NTIAS’s final reimbursement rules stem from requirement of 1999 National Defense Authorization Act that federal agencies be compensated for relocating to accommodate nonfederal users. Once requirements of that legislation are met, sharing by federal systems won’t be permitted, according to rules. “To the extent that a nonexempt federal entity decides to remain in a reallocated band, the federal entity would remain in the band on a noninterference basis and would not be entitled to reimbursement for any modification costs under these rules.” Rules acknowledged it could take “a number of years” for govt. systems to be relocated in some cases, during which incumbent govt. systems would remain on primary basis and be protected by nongovt. licensee.
NTIA said cost-sharing plan “may be appropriate” for scenarios in which mandate to reimburse govt. entity for moving could disproportionately fall on one licensee or small group. Last year’s NPRM had sought comment on best way to create clearinghouse to administer cost-sharing plan to ensure that govt. agency was compensated in circumstances in which part pf band was “not licensed or acquired by any particular licensee.” Groups such as PCIA had backed clearinghouse model similar to one that FCC used when relocating microwave incumbents to make way for PCS bidders. NTIA said it wasn’t ready to create such plan but would issue “in the near future” further notice to develop cost-sharing plan and seek proposals for clearinghouse or similar mechanism. Absence of cost-sharing plan doesn’t affect scheduled auction of 2385-2390 MHz band because Commission adopted nationwide licensing scheme, rule said. “However, we recognize that addressing the cost-sharing question would be necessary prior to the auction of bands that are licensed in smaller geographic areas or multiple spectrum bands.”
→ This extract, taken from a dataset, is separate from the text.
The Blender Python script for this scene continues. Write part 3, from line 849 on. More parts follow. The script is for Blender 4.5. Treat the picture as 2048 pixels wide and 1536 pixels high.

NTIA rejected arguments by Securicor that agency cap total relocation costs as ceiling in postauction negotiation and mediation to bar new costs from being added after bidders had relied on cost estimate of original bid calculation. Defense Dept. had argued against such relocation cost cap, saying original estimates could turn out to be too high or too low as circumstances changed. NTIA said Congress didn’t appear to have intended to limit reimbursement costs incurred by federal agency in relocating or changing their operations. NTIA also turned down recommendation by AT&T to limit cost overruns to 10% above estimated costs as alternative cap.